Depois da quarta feira de cinzas tínhamos de esquecer as loucuras cometidas durante a folia e pensarmos na Páscoa, olhando a Via Crucis que estava na parede da igreja que frequentávamos, embora só de vez em quando, ou em forma de lindos vitrais. Nela se desdobrava toda agonia vivida por Jesus carregando uma cruz pesada no ombro, até chegar ao Monte Calvário onde seria crucificado.
A cada vez que via a Via Crucis sentia correr um frio na espinha dorsal, principalmente na Sexta Feira da Paixão.
Vivendo numa cidade do interior, tinha por obrigação visitar a igreja durante a quaresma, entrar numa longa fila e esperar minha vez de chegar ao altar, onde devia ajoelhar-me e ver de perto a imagem de Jesus cheio de chagas e uma coroa de espinhos com sangue escorrendo pela testa, coberto apenas por um exíguo pano branco, os pés cruzados como se ainda estivesse pregado na cruz, machucados e também sangrando.
Lembro da primeira vez. Era somente uma criança levada da breca, acostumada a apanhar e receber cascudos que nada resolviam. Ao chegar diante da imagem em tamanho natural, era como se estivesse diante do verdadeiro Jesus morto. Os olhos encheram-se de lágrimas e tratei de fazer meia volta rapidinho, sentindo-me a pior espécie de gente, sem entender como era que na manhã seguinte seguiria atrás da procissão de Aleluia, cantando hinos de alegria pela ressurreição de Jesus.

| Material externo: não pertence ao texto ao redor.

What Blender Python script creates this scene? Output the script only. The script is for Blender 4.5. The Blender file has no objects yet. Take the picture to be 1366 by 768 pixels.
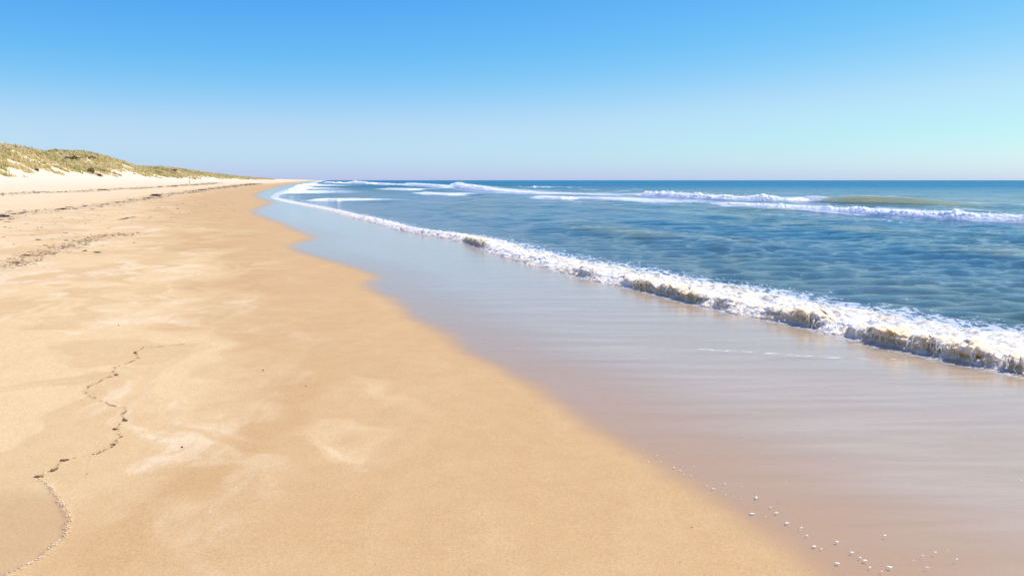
import bpy, math, random
import numpy as np
from mathutils import Vector

random.seed(7)
rng = np.random.default_rng(11)
scene = bpy.context.scene
COL = scene.collection
R = math.radians

# ------------------------------------------------------------------ camera model
F = 1072.0                      # focal length in photograph pixels (1366 wide)
CAMH = 1.7
EXPO = 0.25
PITCH = math.atan(143.5 / F)
cp, sp = math.cos(PITCH), math.sin(PITCH)

def ray(px, py):
    xc = (np.asarray(px, float) - 683.0) / F
    yc = (384.0 - np.asarray(py, float)) / F
    return xc, cp + yc * sp, -sp + yc * cp

def at0(px, py, z=0.0):         # photograph pixel -> point of the plane at height z
    dx, dy, dz = ray(px, py)
    t = (z - CAMH) / dz
    return dx * t, dy * t

# ------------------------------------------------------------------ noise
_perm = rng.permutation(4096).astype(np.int64)
def _h(ix, iy, iz=0, seed=0):
    a = _perm[(ix + seed * 57) & 4095]
    a = _perm[(a + iy) & 4095]
    return _perm[(a + iz) & 4095]

def fade(t): return t * t * t * (t * (t * 6 - 15) + 10)

def noise2(x, y, seed=0):
    x = np.asarray(x, float); y = np.asarray(y, float)
    ix = np.floor(x).astype(np.int64); iy = np.floor(y).astype(np.int64)
    fx = x - ix; fy = y - iy
    u = fade(fx); v = fade(fy)
    def g(i, j):
        a = _h(ix + i, iy + j, 0, seed) * (2 * math.pi / 4096)
        return np.cos(a) * (fx - i) + np.sin(a) * (fy - j)
    a = g(0, 0) * (1 - u) + g(1, 0) * u
    b = g(0, 1) * (1 - u) + g(1, 1) * u
    return (a * (1 - v) + b * v) * 1.5

def noise3(x, y, z, seed=0):
    ix = np.floor(x).astype(np.int64); iy = np.floor(y).astype(np.int64); iz = np.floor(z).astype(np.int64)
    fx = x - ix; fy = y - iy; fz = z - iz
    u = fade(fx); v = fade(fy); w = fade(fz)
    def g(i, j, k):
        h = _h(ix + i, iy + j, iz + k, seed)
        a = (h & 63) * (2 * math.pi / 64); c = ((h >> 6) / 31.5) - 1.0
        s = np.sqrt(np.maximum(0, 1 - c * c))
        return s * np.cos(a) * (fx - i) + s * np.sin(a) * (fy - j) + c * (fz - k)
    r = 0
    for k, ww in ((0, 1 - w), (1, w)):
        a = g(0, 0, k) * (1 - u) + g(1, 0, k) * u
        b = g(0, 1, k) * (1 - u) + g(1, 1, k) * u
        r = r + (a * (1 - v) + b * v) * ww
    return r * 1.5

def fbm2(x, y, oct=4, seed=0):
    r = 0; a = 1.0; n = 0
    for o in range(oct):
        r = r + a * noise2(x * 2 ** o + 13.1 * o, y * 2 ** o - 7.7 * o, seed + o); n += a; a *= .5
    return r / n

def sst(a, b, x):
    t = np.clip((x - a) / (b - a), 0, 1)
    return t * t * (3 - 2 * t)

# ------------------------------------------------------------------ shoreline curves, as x(y) on the ground
LG = np.linspace(math.log(1.0), math.log(30000), 3000)

def curve(pts, far_slope, smooth=6):
    p = np.array(pts, float)
    x, y = at0(p[:, 0], p[:, 1])
    o = np.argsort(y); x = x[o]; y = y[o]
    # near extrapolation, far extrapolation
    k0 = (x[3] - x[0]) / (y[3] - y[0])
    ys = np.concatenate([[y[0] - 8, y[0] - 2], y, y[-1] * np.array([1.6, 4, 20, 100, 400])])
    xs = np.concatenate([[x[0] - 8 * k0, x[0] - 2 * k0], x, [x[-1] + far_slope * (y[-1] * k - y[-1]) for k in (1.6, 4, 20, 100, 400)]])
    g = np.interp(np.exp(LG), ys, xs)
    ratio = g / np.exp(LG)
    sg = smooth; smooth = int(math.ceil(smooth)); k = np.exp(-0.5 * (np.arange(-4 * smooth, 4 * smooth + 1) / sg) ** 2); k /= k.sum()
    pad = np.concatenate([2*ratio[0]-ratio[1:4 * smooth+1][::-1], ratio, np.full(4 * smooth, ratio[-1])])
    ratio = np.convolve(pad, k, 'valid')
    g2 = ratio * np.exp(LG)
    def f(yy):
        yy = np.asarray(yy, float)
        r = np.interp(np.log(np.maximum(yy, 1.6)), LG, g2)
        return r + np.where(yy < 1.6, (yy - 1.6) * k0, 0)
    return f

WATER = [(1090,768),(1045,730),(1000,700),(930,655),(850,605),(780,565),(720,520),(685,502),(660,488),(625,472),(608,462),(600,450),
         (575,435),(548,425),(538,410),(525,400),(500,390),(489,379),(504,370),(480,360),(440,348),(415,341),(395,335),(386,328),(418,318),(410,312),
         (395,308),(375,298),(345,288),(336,282),(348,276),(362,270),(348,265),(338,261),(352,254),(375,248),(392,245)]
BORE = [(1366,500),(1300,488),(1240,474),(1180,462),(1130,449),(1080,437),(1040,428),(990,420),(940,408),(900,398),(860,388),(800,375),
        (740,360),(700,350),(660,338),(632,326),(600,318),(560,312),(530,306),(500,297),(470,290),(440,281),(400,273),(375,268),(362,264),(368,258),(385,252),(405,246)]
BACK = [(1366,437),(1300,430),(1200,413),(1130,403),(1050,389),(1000,380),(900,365),(850,356),(780,346),(720,332),(660,317),(620,312),
        (560,306),(520,295),(480,287),(450,280.5),(430,276.5),(400,270.5),(378,266.5),(364,263.5),(370,258),(387,252),(407,246)]
FAR = -0.236
Xw = curve(WATER, FAR, 2.2)
Xsm = curve(WATER, FAR, 90)
Xb = curve(BORE, FAR, 4)
Xbb = curve(BACK, FAR, 8)
CA = 0.96
def din(x, y):                       # distance inland of the water's edge
    d = (Xw(y) - x) * CA
    dsm = (Xsm(y) - x) * CA
    k = sst(0.5, 9, dsm)
    return d, d * (1 - k) + dsm * k

PD = [-60, -1, 0, 3, 6, 10, 15, 20, 26, 32, 40, 300]
PZ = [-.05, -.02, 0.0, .075, .16, .31, .6, 1.0, 1.55, 2.1, 2.5, 3.0]

CRACK = [(560,66),(500,72),(435,76),(410,93),(420,108),(385,125),(350,135),(345,150),(355,162),(320,168),(300,182),(270,193),(258,210),(280,228),
         (320,243),(350,255),(385,262),(372,280),(378,298),(350,325),(365,340),(357,360),(335,380),(300,397),(240,408),(195,420),(160,450),
         (118,468),(150,500),(190,550),(210,600),(195,650),(150,690),(100,725),(20,765)]
CRACK = [(u * .44, 430 + v * .44) for u, v in CRACK] + [(-30, 785), (-120, 810)]

def base_z(x, y):
    d, de = din(x, y)
    z = np.interp(de, PD, PZ)
    return z

def hit(px, py, fz=base_z):          # photograph pixel -> point on the beach
    dx, dy, dz = ray(px, py)
    t = (0 - CAMH) / min(dz, -1e-4)
    t = min(t, 600)
    prev = 0.5
    for k in range(4000):
        tt = 0.5 * 1.004 ** k
        x, y, z = dx * tt, dy * tt, CAMH + dz * tt
        if z < float(fz(x, y)):
            lo, hi = prev, tt
            for _ in range(25):
                m = (lo + hi) / 2
                if CAMH + dz * m < float(fz(dx * m, dy * m)): hi = m
                else: lo = m
            return dx * hi, dy * hi, float(fz(dx * hi, dy * hi))
        prev = tt
    return dx * tt, dy * tt, 0.0

crk = np.array([hit(a, b)[:2] for a, b in CRACK])
# subdivide the tide line and make it ragged
def resample(P, n):
    L = np.concatenate([[0], np.cumsum(np.hypot(*np.diff(P, axis=0).T))])
    s = np.linspace(0, L[-1], n)
    return np.stack([np.interp(s, L, P[:, 0]), np.interp(s, L, P[:, 1])], 1)
crk = resample(crk, 420)
crk += .018 * np.stack([noise2(np.arange(420) * .21, np.zeros(420), 3), noise2(np.arange(420) * .21, np.ones(420) * 9.3, 4)], 1)
split = 300                                          # from here on towards the camera the left side is a damp sunken patch

def crack_field(x, y):
    """distance to the tide line and which side, evaluated only nearby"""
    sh = x.shape
    x = x.ravel(); y = y.ravel()
    dist = np.full(x.shape, 9.0); side = np.zeros(x.shape)
    m = (y < 10) & (y > 1.2) & (x < -0.6) & (x > -5)
    if m.any():
        xs = x[m]; ys = y[m]
        best = np.full(xs.shape, 1e9); bi = np.zeros(xs.shape, int)
        for i in range(0, len(crk) - 1):
            dd = (xs - crk[i, 0]) ** 2 + (ys - crk[i, 1]) ** 2
            w = dd < best
            best[w] = dd[w]; bi[w] = i
        t = crk[np.minimum(bi + 1, len(crk) - 1)] - crk[bi]
        s = t[:, 0] * (ys - crk[bi, 1]) - t[:, 1] * (xs - crk[bi, 0])
        dist[m] = np.sqrt(best); side[m] = np.sign(s)
    return dist.reshape(sh), side.reshape(sh)

def ground(x, y):
    d, de = din(x, y)
    z = np.interp(de, PD, PZ) - np.interp((x - Xb(y)) * CA, [.5, 8, 60], [0, .9, 6.0])
    rough = sst(5, 14, de)
    z = z + rough * (.02 * fbm2(x * .9, y * .9, 4, 20)) + sst(.3, 3, de) * .006 * fbm2(x * .8 + 9, y * .5, 3, 30)
    z = z + sst(9, 20, de) * .10 * fbm2(x * .12, y * .05, 3, 35)
    # scuffed, trodden sand higher up
    sc = np.maximum(0, noise2(x * 3.1, y * 3.1, 44)) * np.maximum(0, fbm2(x * .25, y * .12, 2, 48) + .1)
    z = z - rough * .05 * sc
    return z, d, de

# ------------------------------------------------------------------ mesh helpers
def grid_mesh(name, X, Y, Z, mat, attrs=None, parent=None, wrap=False):
    n, m = X.shape
    co = np.stack([X, Y, Z], -1).reshape(-1, 3).astype(np.float32)
    i = np.arange(n * m).reshape(n, m)
    q = np.stack([i[:-1, :-1], i[:-1, 1:], i[1:, 1:], i[1:, :-1]], -1).reshape(-1, 4)
    return raw_mesh(name, co, q, 4, mat, attrs, parent)

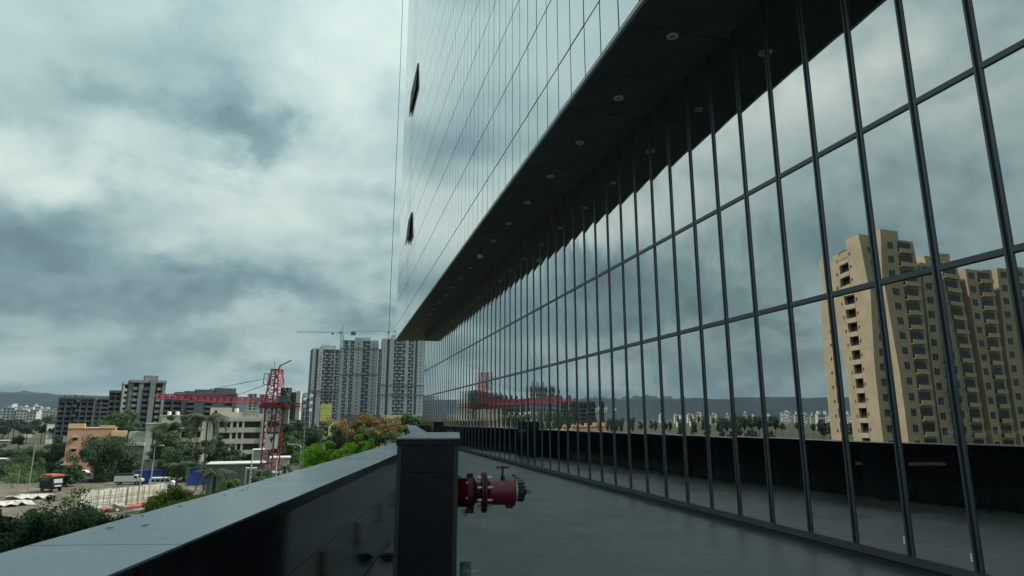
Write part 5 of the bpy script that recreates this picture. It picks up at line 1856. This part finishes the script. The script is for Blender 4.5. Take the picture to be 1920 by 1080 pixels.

Felizmente, hoje em dia não há obrigação de entrar naquela fila, nem de levar as crianças para fazê-lo, semelhante à de um cinema ou de um parque de diversão, para ver de perto quanto Jesus sofreu.
Ainda com aquela imagem Dele morto na cabeça, jamais senti vontade de ir à Nova Jerusalém para a encenação da Paixão de Cristo, com atores belos e sarados representando Jesus.